An inaccessible site is not neutral. It is a checkout that quietly rejects a sizable share of shoppers, then never tells you why your numbers are soft. If you have wondered why your site isn't converting, accessibility belongs on the list of suspects.

Accessibility is not a plugin you install the week a letter arrives. It is built into the markup, the contrast, the labels, and the keyboard paths of the site itself. We bake WCAG 2.2 AA into every build through our web design work, and we run accessibility audits on existing sites before a demand letter forces the timeline. If you want to know where you stand, tell us about your site and we will give you a straight read.

FAQ

Questions, answered.

The questions business owners ask us once a demand letter, or the fear of one, shows up.

US courts increasingly treat the websites of businesses that serve the public as covered by the ADA, even though the law predates the web and names no specific standard. In practice, plaintiffs and the DOJ both point to WCAG as the benchmark. If you sell or book or inform customers online, assume you are in scope.

Target WCAG 2.2 Level AA. It is the current W3C recommendation, it builds on 2.1, and meeting it also satisfies the WCAG 2.1 AA that current US rules reference. You get the newest criteria and the older legal baseline in one pass.

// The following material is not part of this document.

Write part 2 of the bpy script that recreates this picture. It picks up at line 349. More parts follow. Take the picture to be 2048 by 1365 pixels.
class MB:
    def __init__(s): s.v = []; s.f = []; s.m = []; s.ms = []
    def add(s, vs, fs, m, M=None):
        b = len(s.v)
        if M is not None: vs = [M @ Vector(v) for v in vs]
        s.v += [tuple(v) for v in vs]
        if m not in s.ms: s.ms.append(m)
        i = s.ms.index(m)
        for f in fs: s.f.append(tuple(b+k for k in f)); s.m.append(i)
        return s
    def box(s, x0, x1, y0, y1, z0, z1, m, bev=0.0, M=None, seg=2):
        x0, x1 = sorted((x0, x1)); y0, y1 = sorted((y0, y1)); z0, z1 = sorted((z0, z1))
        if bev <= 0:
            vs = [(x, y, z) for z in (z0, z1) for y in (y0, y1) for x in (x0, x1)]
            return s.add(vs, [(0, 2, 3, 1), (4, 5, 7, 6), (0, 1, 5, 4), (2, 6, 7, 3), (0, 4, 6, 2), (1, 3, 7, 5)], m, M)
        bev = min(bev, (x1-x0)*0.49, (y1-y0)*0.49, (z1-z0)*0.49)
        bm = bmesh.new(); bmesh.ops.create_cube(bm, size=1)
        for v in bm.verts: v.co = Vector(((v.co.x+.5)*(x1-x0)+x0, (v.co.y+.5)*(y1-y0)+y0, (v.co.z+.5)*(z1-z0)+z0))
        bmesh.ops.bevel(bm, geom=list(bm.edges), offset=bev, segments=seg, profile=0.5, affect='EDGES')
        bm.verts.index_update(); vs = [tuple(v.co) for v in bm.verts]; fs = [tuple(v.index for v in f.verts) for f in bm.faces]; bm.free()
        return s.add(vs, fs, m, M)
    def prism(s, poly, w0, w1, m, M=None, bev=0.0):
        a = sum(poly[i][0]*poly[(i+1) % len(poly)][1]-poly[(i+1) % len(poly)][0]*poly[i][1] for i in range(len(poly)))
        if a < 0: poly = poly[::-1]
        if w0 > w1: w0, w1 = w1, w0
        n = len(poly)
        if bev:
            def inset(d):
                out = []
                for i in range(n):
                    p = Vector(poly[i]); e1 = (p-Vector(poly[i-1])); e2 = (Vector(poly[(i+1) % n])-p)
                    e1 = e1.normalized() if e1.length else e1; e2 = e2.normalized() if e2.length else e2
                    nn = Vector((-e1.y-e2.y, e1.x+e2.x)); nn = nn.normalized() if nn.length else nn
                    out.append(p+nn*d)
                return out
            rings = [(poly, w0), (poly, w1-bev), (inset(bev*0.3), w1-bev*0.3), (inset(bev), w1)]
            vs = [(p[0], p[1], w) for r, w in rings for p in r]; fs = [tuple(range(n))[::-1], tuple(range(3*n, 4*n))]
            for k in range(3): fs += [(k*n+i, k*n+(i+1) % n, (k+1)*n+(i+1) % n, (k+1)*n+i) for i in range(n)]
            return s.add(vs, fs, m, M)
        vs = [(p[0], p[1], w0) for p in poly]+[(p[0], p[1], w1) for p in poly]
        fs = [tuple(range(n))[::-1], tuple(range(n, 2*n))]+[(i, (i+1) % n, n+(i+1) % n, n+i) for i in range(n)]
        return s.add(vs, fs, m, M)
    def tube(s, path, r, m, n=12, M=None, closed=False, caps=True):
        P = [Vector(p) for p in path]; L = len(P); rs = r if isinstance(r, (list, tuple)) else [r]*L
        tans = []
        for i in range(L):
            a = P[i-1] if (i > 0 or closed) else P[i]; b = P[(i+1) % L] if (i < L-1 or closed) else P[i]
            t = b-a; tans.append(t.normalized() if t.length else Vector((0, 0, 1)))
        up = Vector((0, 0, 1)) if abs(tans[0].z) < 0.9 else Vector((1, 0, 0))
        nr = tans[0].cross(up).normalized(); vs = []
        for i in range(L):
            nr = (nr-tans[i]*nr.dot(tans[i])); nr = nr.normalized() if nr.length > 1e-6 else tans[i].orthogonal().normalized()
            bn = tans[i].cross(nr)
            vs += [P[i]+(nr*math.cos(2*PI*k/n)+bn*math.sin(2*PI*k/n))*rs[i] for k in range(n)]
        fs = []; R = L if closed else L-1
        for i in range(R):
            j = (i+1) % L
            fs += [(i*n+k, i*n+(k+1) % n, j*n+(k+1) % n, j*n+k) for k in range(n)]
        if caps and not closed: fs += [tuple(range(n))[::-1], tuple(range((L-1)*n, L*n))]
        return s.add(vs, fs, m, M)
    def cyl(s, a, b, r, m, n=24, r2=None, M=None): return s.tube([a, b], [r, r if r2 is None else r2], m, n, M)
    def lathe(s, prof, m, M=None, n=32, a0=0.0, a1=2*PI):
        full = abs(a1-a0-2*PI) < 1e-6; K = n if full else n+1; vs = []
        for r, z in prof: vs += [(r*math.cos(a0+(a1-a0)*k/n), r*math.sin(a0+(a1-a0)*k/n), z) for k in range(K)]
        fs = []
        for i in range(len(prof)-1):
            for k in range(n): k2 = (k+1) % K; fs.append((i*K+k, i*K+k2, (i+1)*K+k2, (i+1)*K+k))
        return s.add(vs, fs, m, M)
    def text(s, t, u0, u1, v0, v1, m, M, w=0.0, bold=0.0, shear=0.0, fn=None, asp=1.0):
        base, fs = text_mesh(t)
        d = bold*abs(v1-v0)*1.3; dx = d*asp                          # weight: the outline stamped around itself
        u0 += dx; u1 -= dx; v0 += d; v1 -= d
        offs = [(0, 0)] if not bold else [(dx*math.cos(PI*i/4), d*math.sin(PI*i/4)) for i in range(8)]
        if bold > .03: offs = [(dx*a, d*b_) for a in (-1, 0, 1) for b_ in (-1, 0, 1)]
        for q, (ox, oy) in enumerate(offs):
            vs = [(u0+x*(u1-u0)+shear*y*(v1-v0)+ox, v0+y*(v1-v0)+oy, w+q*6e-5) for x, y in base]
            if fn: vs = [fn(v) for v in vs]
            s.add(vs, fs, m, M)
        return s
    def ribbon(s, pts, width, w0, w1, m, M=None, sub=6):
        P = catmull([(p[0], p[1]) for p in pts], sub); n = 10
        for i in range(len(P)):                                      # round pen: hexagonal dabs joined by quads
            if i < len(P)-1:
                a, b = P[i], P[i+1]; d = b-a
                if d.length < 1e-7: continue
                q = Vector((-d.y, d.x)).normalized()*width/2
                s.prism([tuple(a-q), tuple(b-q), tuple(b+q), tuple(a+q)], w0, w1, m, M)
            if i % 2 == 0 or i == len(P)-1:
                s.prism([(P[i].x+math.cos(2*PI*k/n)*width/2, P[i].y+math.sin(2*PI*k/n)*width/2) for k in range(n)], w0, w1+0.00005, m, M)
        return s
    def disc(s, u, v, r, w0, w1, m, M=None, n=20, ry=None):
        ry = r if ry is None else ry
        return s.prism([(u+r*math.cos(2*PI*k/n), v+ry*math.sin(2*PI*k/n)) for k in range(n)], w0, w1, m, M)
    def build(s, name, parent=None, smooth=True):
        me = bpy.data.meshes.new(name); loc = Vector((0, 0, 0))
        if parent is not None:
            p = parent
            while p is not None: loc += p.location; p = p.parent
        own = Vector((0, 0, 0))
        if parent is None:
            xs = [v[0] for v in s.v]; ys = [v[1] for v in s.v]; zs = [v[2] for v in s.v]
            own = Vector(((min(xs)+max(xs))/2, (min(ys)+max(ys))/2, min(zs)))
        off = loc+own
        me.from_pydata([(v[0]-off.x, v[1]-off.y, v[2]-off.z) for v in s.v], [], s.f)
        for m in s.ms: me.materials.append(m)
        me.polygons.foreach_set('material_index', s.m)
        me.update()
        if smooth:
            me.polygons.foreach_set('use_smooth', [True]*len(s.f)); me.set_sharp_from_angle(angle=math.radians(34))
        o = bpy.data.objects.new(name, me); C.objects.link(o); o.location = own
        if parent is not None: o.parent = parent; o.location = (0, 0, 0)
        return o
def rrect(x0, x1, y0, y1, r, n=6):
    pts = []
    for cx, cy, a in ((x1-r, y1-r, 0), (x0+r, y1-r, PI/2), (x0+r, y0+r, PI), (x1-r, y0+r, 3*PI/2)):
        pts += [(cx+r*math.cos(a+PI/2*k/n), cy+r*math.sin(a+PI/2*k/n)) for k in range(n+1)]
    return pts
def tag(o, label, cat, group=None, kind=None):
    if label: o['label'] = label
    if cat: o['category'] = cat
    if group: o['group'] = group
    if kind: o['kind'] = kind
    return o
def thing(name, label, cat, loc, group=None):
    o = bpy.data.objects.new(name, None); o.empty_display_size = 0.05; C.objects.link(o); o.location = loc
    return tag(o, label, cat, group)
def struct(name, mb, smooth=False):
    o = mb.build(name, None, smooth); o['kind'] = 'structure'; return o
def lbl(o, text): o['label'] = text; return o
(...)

It can. The EAA applies to businesses that sell goods or services to consumers in the EU, including sellers based outside the EU. If EU shoppers can buy from your store, the functional accessibility requirements that took effect on 28 June 2025 may reach you.

Far less than a lawsuit if you do it deliberately. An audit plus remediation of the common failures is a defined project. Compare that to a settlement of $5,000 to $20,000 plus legal fees plus the remediation you would still owe.

Overlays do not reliably fix the issues most often cited in complaints, and several have themselves been named in lawsuits. Real conformance comes from accessible markup, contrast, labels, and keyboard support in the page itself, not a bolt-on script.